Economists describe the situation as evidence of structural underdevelopment, noting that Nigeria continues to export low-value raw materials while importing higher-value finished and semi-processed goods. This has led to loss of jobs, foreign exchange and potential economic value.

Manufacturers say high input costs, combined with elevated interest rates and infrastructure deficits, are squeezing margins and reducing their ability to compete with imported goods. Policy inconsistency has also discouraged long-term investment in processing facilities, as investors seek clarity and stability before committing capital.

Access to finance remains another challenge. Businesses face high borrowing costs, limiting their capacity to invest in processing plants and industrial infrastructure. Experts suggest development finance institutions such as the Bank of Industry and the Bank of Agriculture should provide targeted funding to support local value addition.

The processing gap is particularly evident in agriculture, where weak post-harvest systems lead to significant losses. Nigeria loses between N3.5 trillion and N5 trillion annually due to poor storage, inefficient transportation and inadequate cold chain infrastructure. Less than five per cent of food is transported under temperature-controlled conditions, resulting in spoilage rates of up to 60 per cent.

Director General, Manufacturers Association of Nigeria (MAN), Segun Ajayi-Kadir warned that heavy reliance on imported raw materials remains a major structural weakness, contributing to high production costs, foreign exchange scarcity and vulnerability to external shocks.

Ajayi-Kadir noted that import dependence has reduced capacity utilisation and increased unsold inventory, with some subsectors recording a 51 per cent rise in unsold finished goods.

The director general urged the federal government to accelerate backward integration initiatives and provide incentives to encourage local sourcing, particularly in sectors where raw materials are available domestically. The Raw Materials Research and Development Council (RMRDC) also called for a 60 per cent reduction in raw material imports and supported policies that promote local value addition.

Industry stakeholders are advocating the implementation of a “Nigeria First” policy that would encourage minimum local value addition before export and promote patronage of locally produced goods.

They argue that strengthening domestic processing capacity would reduce import dependence, create jobs and improve economic resilience.

Ajayi-Kadir also linked the push for value addition to broader continental goals, including expanding intra-African trade under the African Continental Free Trade Area (AfCFTA). Building industrial capacity, he said , will enable Nigeria and other African economies to capture more value from their natural resources and compete effectively in regional markets.

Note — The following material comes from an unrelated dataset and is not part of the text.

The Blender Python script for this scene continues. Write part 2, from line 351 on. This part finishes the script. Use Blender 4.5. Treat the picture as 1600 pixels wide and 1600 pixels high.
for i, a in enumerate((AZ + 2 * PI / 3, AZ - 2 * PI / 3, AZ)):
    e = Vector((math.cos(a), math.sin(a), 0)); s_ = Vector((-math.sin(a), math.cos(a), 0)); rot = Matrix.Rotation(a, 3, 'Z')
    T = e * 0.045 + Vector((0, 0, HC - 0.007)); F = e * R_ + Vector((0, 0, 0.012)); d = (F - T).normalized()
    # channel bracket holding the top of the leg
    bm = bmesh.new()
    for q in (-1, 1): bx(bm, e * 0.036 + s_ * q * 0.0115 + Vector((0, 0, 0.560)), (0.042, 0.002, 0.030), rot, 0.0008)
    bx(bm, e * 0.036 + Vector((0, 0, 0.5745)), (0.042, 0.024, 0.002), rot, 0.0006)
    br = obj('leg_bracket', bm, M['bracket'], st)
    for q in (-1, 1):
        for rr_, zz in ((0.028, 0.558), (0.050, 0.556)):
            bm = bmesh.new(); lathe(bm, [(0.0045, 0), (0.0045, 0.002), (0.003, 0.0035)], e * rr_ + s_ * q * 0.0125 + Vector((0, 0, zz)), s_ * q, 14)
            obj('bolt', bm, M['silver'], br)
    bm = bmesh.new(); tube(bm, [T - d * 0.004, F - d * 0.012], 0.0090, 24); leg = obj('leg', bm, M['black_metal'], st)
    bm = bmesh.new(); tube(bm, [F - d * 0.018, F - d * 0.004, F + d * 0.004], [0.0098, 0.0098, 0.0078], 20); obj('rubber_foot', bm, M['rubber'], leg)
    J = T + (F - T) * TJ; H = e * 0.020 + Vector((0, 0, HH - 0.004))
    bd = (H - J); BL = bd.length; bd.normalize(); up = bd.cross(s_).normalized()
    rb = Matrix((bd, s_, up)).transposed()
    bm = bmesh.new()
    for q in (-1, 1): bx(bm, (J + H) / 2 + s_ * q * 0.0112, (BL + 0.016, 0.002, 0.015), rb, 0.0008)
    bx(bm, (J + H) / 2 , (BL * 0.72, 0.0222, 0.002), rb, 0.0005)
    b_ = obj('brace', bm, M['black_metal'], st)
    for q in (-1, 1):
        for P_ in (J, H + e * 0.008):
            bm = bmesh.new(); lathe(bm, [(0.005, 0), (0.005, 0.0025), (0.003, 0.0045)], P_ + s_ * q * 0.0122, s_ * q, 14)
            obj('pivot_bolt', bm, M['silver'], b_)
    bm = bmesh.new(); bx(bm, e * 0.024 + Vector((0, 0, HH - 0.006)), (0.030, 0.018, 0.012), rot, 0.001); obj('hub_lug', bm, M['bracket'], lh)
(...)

However, competitiveness remains a key concern. According to the MAN boss, the cost of adding value locally remains high due to energy shortages, logistics challenges and expensive financing. This gap has discouraged investment in processing industries and reinforced reliance on imports.

As global economic conditions become more uncertain, Ajayi-Kadir advised that Nigeria must accelerate structural reforms aimed at developing local processing industries. Priorities include improving infrastructure, ensuring policy consistency, expanding access to affordable finance and investing in value chain development across regions.

He warned that failure to close the processing gap will limit job creation, reduce industrial output and increase vulnerability to external shocks. For Nigeria, the N3.53 trillion raw material import bill reflects not just rising costs but the urgent need to shift from exporting raw materials to building integrated value chains that retain value within the economy.